Art. 2.Onze Minister van Werkgelegenheid is belast met de uitvoering van dit besluit.
Gegeven te Châteauneuf-de-Grasse, 7 november 2000.
ALBERT Van Koningswege : De Minister van Werkgelegenheid, Mevr. L. ONKELINKX _______ Nota (1) Verwijzingen naar het Belgisch Staatsblad : Wet van 7 januari 1958, Belgisch Staatsblad van 7 februari 1958. Wet van 5 december 1968, Belgisch Staatsblad van 15 januari 1969.
Koninklijk besluit van 4 mei 1981, Belgisch Staatsblad van 23 mei 1981.

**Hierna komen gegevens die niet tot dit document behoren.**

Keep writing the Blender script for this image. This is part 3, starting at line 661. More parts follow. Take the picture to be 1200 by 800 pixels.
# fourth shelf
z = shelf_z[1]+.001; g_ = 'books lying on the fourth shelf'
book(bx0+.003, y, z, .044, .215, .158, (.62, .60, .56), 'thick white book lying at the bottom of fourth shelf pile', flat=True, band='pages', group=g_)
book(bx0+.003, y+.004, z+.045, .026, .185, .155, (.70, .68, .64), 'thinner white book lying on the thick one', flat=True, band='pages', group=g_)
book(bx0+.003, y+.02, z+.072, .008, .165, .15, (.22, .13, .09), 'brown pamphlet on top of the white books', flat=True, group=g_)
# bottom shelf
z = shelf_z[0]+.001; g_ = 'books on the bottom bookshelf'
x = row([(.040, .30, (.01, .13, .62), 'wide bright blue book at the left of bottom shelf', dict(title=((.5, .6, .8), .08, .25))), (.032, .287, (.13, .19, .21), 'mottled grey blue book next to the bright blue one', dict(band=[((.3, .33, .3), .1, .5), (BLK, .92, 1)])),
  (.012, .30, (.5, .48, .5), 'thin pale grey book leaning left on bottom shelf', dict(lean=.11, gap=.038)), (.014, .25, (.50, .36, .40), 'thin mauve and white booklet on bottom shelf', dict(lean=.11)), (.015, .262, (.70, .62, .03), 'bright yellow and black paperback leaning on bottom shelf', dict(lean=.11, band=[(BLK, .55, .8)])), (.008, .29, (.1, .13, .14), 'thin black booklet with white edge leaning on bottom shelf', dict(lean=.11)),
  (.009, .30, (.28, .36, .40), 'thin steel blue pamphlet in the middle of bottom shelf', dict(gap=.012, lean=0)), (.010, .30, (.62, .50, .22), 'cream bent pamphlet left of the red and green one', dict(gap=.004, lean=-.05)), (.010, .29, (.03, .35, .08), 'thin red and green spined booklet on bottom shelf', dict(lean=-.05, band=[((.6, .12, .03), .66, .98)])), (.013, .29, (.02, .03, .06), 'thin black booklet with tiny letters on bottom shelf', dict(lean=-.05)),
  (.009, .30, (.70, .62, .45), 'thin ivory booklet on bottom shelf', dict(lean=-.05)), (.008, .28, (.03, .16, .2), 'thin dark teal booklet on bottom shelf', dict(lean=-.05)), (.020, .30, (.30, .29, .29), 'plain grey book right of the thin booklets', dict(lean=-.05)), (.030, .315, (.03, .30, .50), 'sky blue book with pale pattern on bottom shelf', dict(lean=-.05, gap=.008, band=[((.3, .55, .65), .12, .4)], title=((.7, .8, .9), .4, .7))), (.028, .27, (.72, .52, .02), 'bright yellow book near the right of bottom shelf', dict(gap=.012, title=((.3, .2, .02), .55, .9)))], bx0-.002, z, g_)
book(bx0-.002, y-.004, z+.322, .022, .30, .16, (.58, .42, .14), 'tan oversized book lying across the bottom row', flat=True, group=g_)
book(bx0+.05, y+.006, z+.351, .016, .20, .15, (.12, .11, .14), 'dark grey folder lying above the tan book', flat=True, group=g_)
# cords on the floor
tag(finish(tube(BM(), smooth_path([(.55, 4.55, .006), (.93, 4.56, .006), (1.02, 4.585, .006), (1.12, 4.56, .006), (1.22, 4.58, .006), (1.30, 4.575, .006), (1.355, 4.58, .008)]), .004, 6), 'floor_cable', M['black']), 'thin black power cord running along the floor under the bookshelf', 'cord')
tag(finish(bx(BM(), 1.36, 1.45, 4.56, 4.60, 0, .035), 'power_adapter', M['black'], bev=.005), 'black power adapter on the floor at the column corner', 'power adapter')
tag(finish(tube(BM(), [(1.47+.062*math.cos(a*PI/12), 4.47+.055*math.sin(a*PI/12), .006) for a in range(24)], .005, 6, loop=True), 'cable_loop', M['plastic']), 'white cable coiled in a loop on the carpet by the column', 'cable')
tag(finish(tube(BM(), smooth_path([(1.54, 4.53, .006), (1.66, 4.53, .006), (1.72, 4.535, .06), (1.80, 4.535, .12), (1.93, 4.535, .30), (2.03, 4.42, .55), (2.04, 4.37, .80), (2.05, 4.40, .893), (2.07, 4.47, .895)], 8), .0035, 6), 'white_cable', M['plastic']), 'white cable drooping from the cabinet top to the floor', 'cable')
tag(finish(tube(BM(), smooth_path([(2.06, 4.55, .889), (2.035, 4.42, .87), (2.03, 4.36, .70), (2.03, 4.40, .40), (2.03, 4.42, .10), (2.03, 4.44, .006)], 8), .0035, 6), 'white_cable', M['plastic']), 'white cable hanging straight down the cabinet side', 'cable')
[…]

Bijlage Paritair Comité voor de warenhuizen Collectieve arbeidsovereenkomst van 24 juni 1999 Vaststelling, voor 1999, van de modaliteiten van financiering van de bijdrage van het "Sociaal Fonds voor de warenhuizen" in de cursussen voor beroepsopleiding van de sector (Overeenkomst geregistreerd op 26 juli 1999 onder het nummer 51587/CO/312) HOOFDSTUK I. - Toepassingsgebied
Artikel 1.Deze collectieve arbeidsovereenkomst is van toepassing op de werkgevers van de ondernemingen die ressorteren onder de bevoegdheid van het Paritair Comité voor de warenhuizen. HOOFDSTUK II. - Beroepsopleiding, financiering
Art. 2.Voor de financiering van de activiteiten inzake beroepsopleiding van het "Sociaal Fonds voor de warenhuizen" in toepassing van de artikelen 12 en 20 van de collectieve arbeidsovereenkomst van 12 januari 1981, gesloten in het Paritair Comité voor de warenhuizen, tot oprichting van een fonds voor bestaanszekerheid en tot vaststelling van zijn statuten, algemeen verbindend verklaard bij koninklijk besluit van 4 mei 1981, wordt de bijdrage van de werkgevers te storten aan voornoemd sociaal fonds vastgesteld op 40 BEF per werknemer, die op datum van 30 september 1998 in de onderneming is tewerkgesteld.
De aangifte die bij de Rijksdienst voor sociale zekerheid werd ingediend voor het derde kwartaal 1998 geldt als basis voor de berekening van het personeelsbestand per 30 september 1998. HOOFDSTUK III. - Inning van de bijdragen van de werkgevers
Art. 3.De inning van de bijdragen van de werkgevers berekend overeenkomstig artikel 2, gebeurt door het sociaal fonds in de loop van de maand mei.
De werkgevers storten de aan het sociaal fonds verschuldigde sommen uiterlijk op 31 mei. HOOFDSTUK IV. - Geldigheid
Art. 4.Deze collectieve arbeidsovereenkomst heeft uitwerking met ingang van 1 januari 1999 en houdt op van kracht te zijn op 31 december 1999.
Gezien om te worden gevoegd bij het koninklijk besluit van 7 november 2000.
De Minister van Werkgelegenheid, Mevr. L. ONKELINKX.